Updating Maddison

Author

Jason Collins

Published

January 23, 2013

Angus Maddison’s estimates of per capita GDP - from 1 AD through to the 2000s - are one of the most commonly used data sets in the examination of long-term economic growth. While Maddison passed away in 2010, a group of his colleagues created the Maddison Project, with the goal of continuing Maddison’s work.

The project has just produced one of its first major outputs, an update of the original Maddison dataset, including estimates of economic development across the world from 1 AD to 2010. A working paper describes the results, and you can download the new dataset (xlsx).

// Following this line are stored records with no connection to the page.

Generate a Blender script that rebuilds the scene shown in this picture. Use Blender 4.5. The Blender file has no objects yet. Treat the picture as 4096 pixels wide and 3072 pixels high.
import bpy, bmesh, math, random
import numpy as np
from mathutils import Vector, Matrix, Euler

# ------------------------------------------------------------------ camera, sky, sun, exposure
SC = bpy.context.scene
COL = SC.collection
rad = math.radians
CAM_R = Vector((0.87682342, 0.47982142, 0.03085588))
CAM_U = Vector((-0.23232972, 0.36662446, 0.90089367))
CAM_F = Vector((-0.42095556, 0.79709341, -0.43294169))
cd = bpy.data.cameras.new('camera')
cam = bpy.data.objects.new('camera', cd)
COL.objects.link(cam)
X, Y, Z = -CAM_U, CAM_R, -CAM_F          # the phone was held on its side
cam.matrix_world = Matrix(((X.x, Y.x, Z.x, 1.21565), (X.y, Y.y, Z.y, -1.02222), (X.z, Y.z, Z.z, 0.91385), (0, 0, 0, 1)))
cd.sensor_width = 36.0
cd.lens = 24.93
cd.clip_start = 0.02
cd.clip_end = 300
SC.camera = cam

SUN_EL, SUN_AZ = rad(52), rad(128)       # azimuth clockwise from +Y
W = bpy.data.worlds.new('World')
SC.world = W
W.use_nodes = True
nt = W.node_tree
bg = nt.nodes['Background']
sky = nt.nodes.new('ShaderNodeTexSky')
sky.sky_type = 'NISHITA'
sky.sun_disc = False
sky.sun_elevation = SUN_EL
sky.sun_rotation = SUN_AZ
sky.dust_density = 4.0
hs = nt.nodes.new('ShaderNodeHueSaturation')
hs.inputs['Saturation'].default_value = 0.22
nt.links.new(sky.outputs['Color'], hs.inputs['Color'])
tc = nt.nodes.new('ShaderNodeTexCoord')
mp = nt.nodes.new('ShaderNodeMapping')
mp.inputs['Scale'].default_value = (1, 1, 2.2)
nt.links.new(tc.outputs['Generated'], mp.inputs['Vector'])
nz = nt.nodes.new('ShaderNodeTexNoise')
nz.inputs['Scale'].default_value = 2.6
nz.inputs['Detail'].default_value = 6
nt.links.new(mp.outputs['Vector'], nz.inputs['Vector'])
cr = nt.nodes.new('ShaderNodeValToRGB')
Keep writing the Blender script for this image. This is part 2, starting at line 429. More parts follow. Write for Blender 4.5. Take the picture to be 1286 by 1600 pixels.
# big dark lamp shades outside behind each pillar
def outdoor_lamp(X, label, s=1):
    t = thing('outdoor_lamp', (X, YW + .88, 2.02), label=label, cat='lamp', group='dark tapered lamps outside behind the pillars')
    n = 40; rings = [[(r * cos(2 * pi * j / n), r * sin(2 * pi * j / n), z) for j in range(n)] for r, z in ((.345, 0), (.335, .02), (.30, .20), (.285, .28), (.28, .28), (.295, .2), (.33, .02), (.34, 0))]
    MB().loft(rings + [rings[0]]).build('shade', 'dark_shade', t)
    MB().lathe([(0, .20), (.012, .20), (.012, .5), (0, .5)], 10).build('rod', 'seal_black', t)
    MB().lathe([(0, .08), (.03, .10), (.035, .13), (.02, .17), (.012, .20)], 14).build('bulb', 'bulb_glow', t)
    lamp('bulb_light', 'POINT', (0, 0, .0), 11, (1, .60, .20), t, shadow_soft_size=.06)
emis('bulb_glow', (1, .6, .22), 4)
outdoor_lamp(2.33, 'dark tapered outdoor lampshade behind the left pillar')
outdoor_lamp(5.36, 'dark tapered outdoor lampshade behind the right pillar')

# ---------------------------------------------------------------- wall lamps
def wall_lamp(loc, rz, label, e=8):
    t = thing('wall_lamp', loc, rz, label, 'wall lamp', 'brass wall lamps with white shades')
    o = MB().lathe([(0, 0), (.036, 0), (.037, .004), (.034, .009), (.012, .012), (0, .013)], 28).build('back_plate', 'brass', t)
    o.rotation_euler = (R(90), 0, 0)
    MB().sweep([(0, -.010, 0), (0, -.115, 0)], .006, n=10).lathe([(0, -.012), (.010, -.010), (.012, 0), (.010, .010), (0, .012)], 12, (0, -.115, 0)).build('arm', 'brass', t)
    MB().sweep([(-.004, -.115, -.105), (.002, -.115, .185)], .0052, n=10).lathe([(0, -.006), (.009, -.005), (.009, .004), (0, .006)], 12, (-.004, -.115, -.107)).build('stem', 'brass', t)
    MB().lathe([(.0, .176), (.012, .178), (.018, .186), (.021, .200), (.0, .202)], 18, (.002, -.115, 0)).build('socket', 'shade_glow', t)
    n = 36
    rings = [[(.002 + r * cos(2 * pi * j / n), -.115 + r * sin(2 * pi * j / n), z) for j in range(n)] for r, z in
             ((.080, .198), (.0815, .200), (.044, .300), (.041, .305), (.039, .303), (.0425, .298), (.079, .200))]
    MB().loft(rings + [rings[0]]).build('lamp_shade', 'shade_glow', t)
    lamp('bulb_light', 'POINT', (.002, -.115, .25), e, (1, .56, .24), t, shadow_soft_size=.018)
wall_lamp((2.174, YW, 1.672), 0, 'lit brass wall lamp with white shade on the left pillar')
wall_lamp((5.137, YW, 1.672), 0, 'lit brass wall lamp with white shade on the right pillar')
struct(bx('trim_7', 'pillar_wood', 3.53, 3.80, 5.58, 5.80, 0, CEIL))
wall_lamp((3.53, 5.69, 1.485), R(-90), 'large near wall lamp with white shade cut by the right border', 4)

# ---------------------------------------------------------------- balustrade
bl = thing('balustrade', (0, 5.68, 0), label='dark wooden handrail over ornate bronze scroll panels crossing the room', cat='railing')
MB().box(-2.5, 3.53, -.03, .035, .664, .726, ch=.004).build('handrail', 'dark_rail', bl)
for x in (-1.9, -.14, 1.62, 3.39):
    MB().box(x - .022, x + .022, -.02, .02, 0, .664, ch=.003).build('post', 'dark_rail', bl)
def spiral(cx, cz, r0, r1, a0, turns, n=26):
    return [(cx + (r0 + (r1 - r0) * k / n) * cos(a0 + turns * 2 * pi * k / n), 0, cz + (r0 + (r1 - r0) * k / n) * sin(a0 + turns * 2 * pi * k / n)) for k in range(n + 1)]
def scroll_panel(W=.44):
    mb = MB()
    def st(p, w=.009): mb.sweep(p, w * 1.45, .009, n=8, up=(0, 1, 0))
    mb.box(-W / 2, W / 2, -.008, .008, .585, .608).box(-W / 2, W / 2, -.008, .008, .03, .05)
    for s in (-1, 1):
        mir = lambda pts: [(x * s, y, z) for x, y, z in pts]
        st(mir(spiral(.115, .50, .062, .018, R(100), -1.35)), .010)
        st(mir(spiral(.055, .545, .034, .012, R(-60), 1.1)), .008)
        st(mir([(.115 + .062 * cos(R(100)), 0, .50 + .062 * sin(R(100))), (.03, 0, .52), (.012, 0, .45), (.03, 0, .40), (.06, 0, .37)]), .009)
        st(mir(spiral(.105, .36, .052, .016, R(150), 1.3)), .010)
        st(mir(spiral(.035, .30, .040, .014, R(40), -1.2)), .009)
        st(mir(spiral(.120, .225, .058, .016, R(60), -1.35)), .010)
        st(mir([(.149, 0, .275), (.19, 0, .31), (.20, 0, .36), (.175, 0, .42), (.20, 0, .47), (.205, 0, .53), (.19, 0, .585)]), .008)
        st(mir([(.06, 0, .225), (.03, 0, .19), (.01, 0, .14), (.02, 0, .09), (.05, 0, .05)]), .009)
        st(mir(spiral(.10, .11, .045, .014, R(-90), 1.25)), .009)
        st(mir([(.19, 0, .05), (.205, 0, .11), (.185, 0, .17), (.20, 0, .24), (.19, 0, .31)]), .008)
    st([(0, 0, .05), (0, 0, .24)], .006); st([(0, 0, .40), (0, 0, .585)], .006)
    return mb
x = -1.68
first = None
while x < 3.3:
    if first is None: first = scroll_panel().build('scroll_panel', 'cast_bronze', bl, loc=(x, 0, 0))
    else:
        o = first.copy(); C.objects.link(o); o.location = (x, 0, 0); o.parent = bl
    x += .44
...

Maddison’s work has not been without its critics, and the working paper contains judgment on some of these points. In particular, Maddison’s estimates of the gap between Asian and European incomes before industrialisation are supported:

One of the central questions in this literature was whether the level of economic development (in terms of GDP per capita) in China (and India and Japan) before industrialization was comparable to Western Europe (Pomeranz 2000). Maddison’s estimates for that period have been criticized because they show an already substantial gap in real incomes between the different parts of EurAsia; in Western Europe the average GDP per capita was about 1200 dollars, whereas China and India were estimated at between 500 and 600 dollars. …

Summing up, a substantial amount of new work has been published in the past ten years which is generally consistent with the picture Maddison put forward in his 2001/2003 framework. The most severe criticisms at his estimates by Pomeranz (2000) and other specialists on Asian economic history, that he systematically underestimated real incomes in large parts of Asia in the 18th and early 19th century, has generally been proven wrong: detailed research by scholars working on India, Indonesia, Japan and China has shown that the magnitude of the real income gap as estimated by Maddison was about right. Another important result is that Maddison might have overestimated growth in Europe between 1300 and 1800, and that levels of real income were already quite high during the late Middle Ages.

As someone who uses Maddison’s datasets a bit, I’m pleased to see this work going on.